Curated Selves, Fractured Society: How Digital Identity Performance Mirrors And Magnifies Social Stratification

Published 2025-11-10

Keywords

  • Social Stratification, Digital Identity, Cultural Capital, Influencer Culture, Neoliberalism, Aesthetic Labor, Digital Inequality

Abstract

This paper argues that the pervasive cultural practice of digitally curating one's identity functions as a potent new engine of social stratification. Moving beyond the view of social media as a mere reflection of inequality, we contend it actively reproduces and deepens existing social hierarchies through three interconnected mechanisms: aesthetic labor that performs class distinction, capital conversion that monetizes identity, and psychological stratification that internalizes inequality.
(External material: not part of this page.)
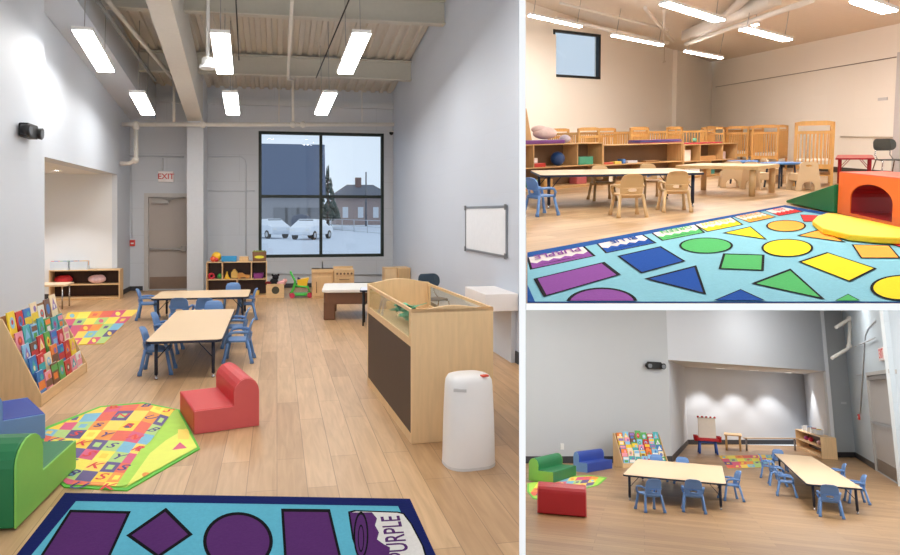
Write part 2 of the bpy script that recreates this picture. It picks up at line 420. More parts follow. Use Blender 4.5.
def area(room, loc, size, power, c=(1, 1, 1), rz=0.0, rx=0.0, sy=None):
    l = bpy.data.lights.new('room_lamp', 'AREA'); l.energy = power; l.color = c; l.size = size
    if sy: l.shape = 'RECTANGLE'; l.size_y = sy
    o = bpy.data.objects.new('room_lamp', l); COL.objects.link(o); o['kind'] = 'helper'
    o.matrix_world = room.M @ Matrix.Translation(loc) @ Matrix.Rotation(rz, 4, 'Z') @ Matrix.Rotation(rx, 4, 'X')
    return o
def painted(room, name, polys, mats, label, cat, w=.0, thick=.008, base=None, bclip=None, texts=(), group=None):
    """A mat or rug lying on the floor: base outline plus printed figures; all outlines are photo positions turned into floor positions."""
    q = lambda p: tuple(room.at(p[0], p[1], w)[:2])
    o = [q(p) for p in base]; cx = sum(p[0] for p in o)/len(o); cy = sum(p[1] for p in o)/len(o)
    loc_ = lambda p: (p[0]-cx, p[1]-cy)
    bm = B(); prism(bm, [loc_(p) for p in o], 0, thick, mi=0)
    co = [loc_(q(p)) for p in (bclip or base)]
    z = thick
    for poly, mi in polys:
        z += .00006
        flat(bm, clip([loc_(q(p)) for p in poly], co), z, mi)
    for txt, fn, box_, mi in [t for t in texts if len(t) == 4]:   # a word printed inside a slanted label: box_ = (u0, v0, u1, v1)
        b2 = B(); letters(b2, txt, 1.0, Matrix.Identity(4)); x0_, x1_, y0_, y1_ = (g([v.co[i] for v in b2.verts]) for i in (0, 1) for g in (min, max))
        for v in b2.verts:
            u_ = (v.co.x-x0_)/(x1_-x0_); w_ = (v.co.y-y0_)/(y1_-y0_)
            v.co = (box_[0]+(box_[2]-box_[0])*u_, box_[1]+(box_[3]-box_[1])*w_, 0)
        b2.verts.index_update(); nv = [bm.verts.new((*loc_(q(fn(v.co.x, v.co.y))), z+.0004)) for v in b2.verts]
        for f_ in b2.faces: bm.faces.new([nv[v.index] for v in f_.verts]).material_index = mi
        b2.free()
    for txt, size, p0, p1, mi, flipx in [t for t in texts if len(t) == 6]:                   # text centred between two photo points, reading from p0 to p1
        a, b = Vector(loc_(q(p0))), Vector(loc_(q(p1))); c_ = (a+b)/2; r = math.atan2(b.y-a.y, b.x-a.x)
        letters(bm, txt, size, Matrix.Translation((c_.x, c_.y, z+.0004)) @ Matrix.Rotation(r, 4, 'Z') @ Matrix.Diagonal((1, flipx or 1, 1, 1)), mi)
    return tag(obj(name, bm, mats, None, room, (cx, cy, w)), label, cat, group)
def inset(poly, d):                                            # shrink a photo outline towards its middle
    cx = sum(p[0] for p in poly)/len(poly); cy = sum(p[1] for p in poly)/len(poly)
    return [(cx+(p[0]-cx)*(1-d), cy+(p[1]-cy)*(1-d)) for p in poly]
def rmat(c, v=.12): return mat(c, .95, var=v, scale=60, bump=.3, spec=.1)
# ================================================================== ROOM ONE: the tall blue-grey classroom
L = Room(1.75, 213, 0.0, 277, 277)
GREY = blocks((205, 211, 220), dark=.985); GREYB = blocks((205, 209, 215), w=1.6, h=.62, dark=.86); GREYP = mat((205, 210, 218), .6, var=.02, scale=3)
cornr = L.at(46, 335); uL, vC = cornr.x, cornr.y
vR = L.at(108, 297.6).y; vB = L.at(118, 291).y
uR = L.atv(393, 250, vB).x
CG = .127; WB = L.atv(260, 89, vB).z
ceilw = lambda p: WB+(vB-p.y)*CG
# floor, walls
ff = L.at(519.0, 575)
bm = B(); prism(bm, [(uL-3.2, ff.y), (ff.x, ff.y), (uR, L.atu(519, 300, uR).y), (uR, vB), (uL-3.2, vB)], -.02, 0)
struct(obj('floor', bm, planks((212, 174, 132), (190, 151, 110), PI/2, 1.5, .19), None, L))
uN = uL+.14; vN = L.atu(44.5, 300, uN).y
WL = Wall(L, (uN, 2.6), (uN, vN)); WL.build('wall_left', GREY, ceilw(Vector((0, 2.6, 0)))+.1, .24, top2=ceilw(Vector((0, vN, 0)))+.1)
SOF = L.atv(75, 165, vC).z*0+L.atu(60, 160.5, uL).z
WS = Wall(L, (uL, vN), (uL, vR)); WS.build('wall_left', GREY, ceilw(Vector((0, vN, 0)))+.1, .3, base=SOF, top2=ceilw(Vector((0, vR, 0)))+.1)
WT = Wall(L, (uL, vR), (uL, vB)); WT.build('wall_left', GREY, ceilw(Vector((0, vR, 0)))+.1, .1, top2=ceilw(Vector((0, vB, 0)))+.1)
RD = 3.0
Wall(L, (uL-.1, vC-.1), (uL-.1-RD, vC-.1)).build('wall_front', GREYP, SOF+.1, .1)
WA = Wall(L, (uL-RD, vR), (uL-.1, vR)); WA.build('wall_back', mat((226, 228, 230), .6, var=.02, scale=3), SOF+.1, .1)
WAL = Wall(L, (uL-RD, vC), (uL-RD, vR)); WAL.build('wall_left', mat((226, 228, 230), .6, var=.02, scale=3), SOF+.1, .1)
bm = B(); box2(bm, (uL-RD, vC, SOF), (uL-.3, vR, SOF+.1)); struct(obj('ceiling', bm, mat((225, 226, 226), .7), None, L))
for k, f in enumerate((.3, .72)):
    for uu in (.8, 2.0):
        p = (uL-uu, vC+(vR-vC)*f, SOF)
        bm = B(); lathe(bm, [(.09, 0), (.09, -.012), (.07, -.012), (.068, -.004)], (0, 0, 0), 20)
        t = solid('recessed_downlight', bm, WHITEP, L, 'round recessed downlight in the alcove ceiling of the tall room', 'ceiling light', p, group='alcove downlights of the tall room')
        bm = B(); lathe(bm, [(.066, -.004), (.066, -.006)], (0, 0, 0), 16); obj('diffuser', bm, emit((1, .97, .92), 22), t)
WBk = Wall(L, (uL, vB), (uR, vB)); X = WBk.on
wo = (X(258.5, 258), X(384, 133.5)); do = (X(147.5, 296), X(188.5, 196.5))
WBk.build('wall_back', GREYB, WB+.3, .22, [hole(*wo), [(do[0].x, 0.001), (do[1].x, .001), (do[1].x, do[1].y), (do[0].x, do[1].y)]])
WRt = Wall(L, (uR, vB), (uR, L.atu(519, 300, uR).y)); WRt.build('wall_right', blocks((198, 205, 217), w=.8, h=.4, dark=.975), ceilw(Vector((0, vB, 0)))+.1, .08, top2=ceilw(WRt.B)+.1)
DK = mat((58, 58, 62), .5)
def base(W_, x0, x1, h=.1, m=DK):
    bm = B(); box2(bm, (x0, -.012, 0), (x1, 0, h)); return struct(W_.obj('baseboard_back', bm, m))
base(WBk, 0, do[0].x-.1); base(WBk, do[1].x+.1, WBk.len); base(WRt, 0, WRt.len, .14); base(WT, 0, WT.len); base(WL, 0, WL.len); base(WA, 0, WA.len)
for uu in (.9, 2.2):
    l = bpy.data.lights.new('downlight', 'SPOT'); l.energy = 90; l.spot_size = math.radians(110); l.spot_blend = .5; l.shadow_soft_size = .06
    o = bpy.data.objects.new('downlight', l); COL.objects.link(o); o['kind'] = 'helper'; o.matrix_world = L.M @ Matrix.Translation((uL-uu, vC+(vR-vC)*.72, SOF-.05))
# back wall: ledge high up and grey plate under the deck
z1, z0 = X(300, 101).y, X(300, 107).y
bm = B(); box2(bm, (0, -.10, z0), (WBk.len, 0, z1)); struct(WBk.obj('trim_1', bm, mat((200, 204, 208), .6)))
bm = B(); box2(bm, (0, -.04, X(300, 88).y), (WBk.len, 0, X(300, 81).y)); struct(WBk.obj('trim_2', bm, mat((176, 174, 166), .6)))
# window
GF = mat((20, 34, 28), .45)
wx0, wz0, wx1, wz1 = wo[0].x, wo[0].y, wo[1].x, wo[1].y
fr = .07; mx_ = X(321, 200).x; mz = X(320, 196.5).y
bm = B(); prism(bm, hole((wx0, wz0), (wx1, wz1)), .02, .12, 'xz', [hole((wx0+fr, wz0+fr), (wx1-fr, wz1-fr))])
win = struct(WBk.obj('window_1', bm, GF))
bm = B(); box2(bm, (mx_-.035, .03, wz0+fr), (mx_+.035, .11, wz1-fr)); o = obj('mullion', bm, GF, win)
bm = B(); box2(bm, (wx0+fr, .03, mz-.035), (mx_-.036, .11, mz+.035)); box2(bm, (mx_+.036, .03, mz-.035), (wx1-fr, .11, mz+.035)); obj('transom', bm, GF, win)
bm = B(); box2(bm, (wx0+fr, .07, wz0+fr), (wx1-fr, .076, wz1-fr)); obj('pane', bm, glass((.86, .92, .98)), win)
# door
DT = mat((176, 167, 160), .45, var=.02)
bm = B(); prism(bm, [(do[0].x-.07, 0), (do[0].x-.07, do[1].y+.07), (do[1].x+.07, do[1].y+.07), (do[1].x+.07, 0), (do[1].x-.02, 0), (do[1].x-.02, do[1].y-.02), (do[0].x+.02, do[1].y-.02), (do[0].x+.02, 0)], -.02, .14, 'xz')
dr = struct(WBk.obj('door_1', bm, mat((196, 192, 188), .5)))
bm = B(); box2(bm, (do[0].x+.022, .03, .01), (do[1].x-.022, .08, do[1].y-.022)); obj('door_leaf', bm, DT, dr, bevel=.003)
zb = X(165, 249).y
bm = B(); box2(bm, (do[0].x+.05, -.03, zb-.03), (do[1].x-.12, .0, zb+.02)); box2(bm, (do[1].x-.16, -.06, zb-.06), (do[1].x-.05, .03, zb+.07)); box2(bm, (do[0].x+.05, -.02, zb-.03), (do[0].x+.09, .03, zb+.03)); obj('push_bar', bm, mat((150, 148, 146), .3, .8), dr, bevel=.006)
bm = B(); box2(bm, (do[0].x+.12, -.05, do[1].y-.16), (do[0].x+.46, .03, do[1].y-.09)); tube(bm, [(do[0].x+.4, -.02, do[1].y-.09), (do[0].x+.62, -.12, do[1].y-.04), (do[0].x+.8, -.01, do[1].y-.02)], .012, 6); obj('door_closer', bm, mat((170, 165, 160), .4, .5), dr)
bm = B(); box2(bm, (do[0].x+.04, .022, .03), (do[1].x-.04, .03, .3)); obj('kick_plate', bm, mat((140, 122, 108), .35, .6), dr)
# column and beam
c0, c1 = L.at(187, 294), L.at(203, 294); cw = c1.x-c0.x
ctop = L.atv(195, 121, c0.y).z
bm = B(); box2(bm, (0, 0, 0), (cw, vB-c0.y-.02, WB+.2)); struct(obj('column', bm, mat((208, 212, 218), .6), None, L, (c0.x, c0.y, 0)))
g2 = CG; bb = lambda v: ctop+(c0.y-v)*g2
ub = L.slope_at(164.5, 21, ctop, c0.y, g2); 
x0 = c0.x+cw/2; sl = (ub.x-x0)/(ub.y-c0.y)
bm = B(); hw = .16
vs = []
for v in (c0.y-.003, 6.0):
    xc = x0+(v-c0.y)*sl
    for dx, up in ((-hw, 0), (hw, 0), (hw, 1), (-hw, 1)):
        vs.append(bm.verts.new((xc+dx, v, bb(v)+(0 if not up else WB-ctop-.06+.0))))
for f in ((0, 1, 2, 3), (7, 6, 5, 4), (0, 4, 5, 1), (1, 5, 6, 2), (2, 6, 7, 3), (3, 7, 4, 0)): bm.faces.new([vs[i] for i in f])
struct(obj('beam', bm, mat((206, 203, 196), .6), None, L))
# corrugated deck ceiling
bm = B(); xs = []; x = uL-.3; k = 0
while x < uR+.2:
    for dx, h in ((0, 0), (.05, 0), (.07, .045), (.15, .045), (.17, 0)): xs.append((x+dx, h))
    x += .2
for t_ in (0, .02):
    pass
ra, rb_ = [], []
for xx, h in xs:
    ra.append(bm.verts.new((xx, vB+.2, ceilw(Vector((0, vB+.2, 0)))+h))); rb_.append(bm.verts.new((xx, 3.5, ceilw(Vector((0, 3.5, 0)))+h)))
for a, b_, c_, d_ in zip(ra, ra[1:], rb_[1:], rb_): bm.faces.new((a, b_, c_, d_))
dk = struct(obj('ceiling', bm, mat((205, 198, 186), .6), None, L)); so = dk.modifiers.new('thick', 'SOLIDIFY'); so.thickness = .03; so.offset = 1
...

Employing a comparative qualitative case study design, this research analyzes influencers Sophie Shohet ("quiet luxury" aesthetic) and Brittany Broski ("relatable authenticity" aesthetic) to demonstrate how Pierre Bourdieu's forms of capital economic, cultural, and social are converted within the digital attention economy. The findings reveal a vicious cycle where aesthetic performance creates distinction that is monetized, fueling further performance and exacerbating both economic and psychological inequality. This process is insidiously masked by a neoliberal narrative of individual choice and entrepreneurialism, legitimizing these deepened fractures. The paper concludes that recognizing this dynamic is crucial for reimagining a digital public sphere that prioritizes connection over competition and solidarity over stratification.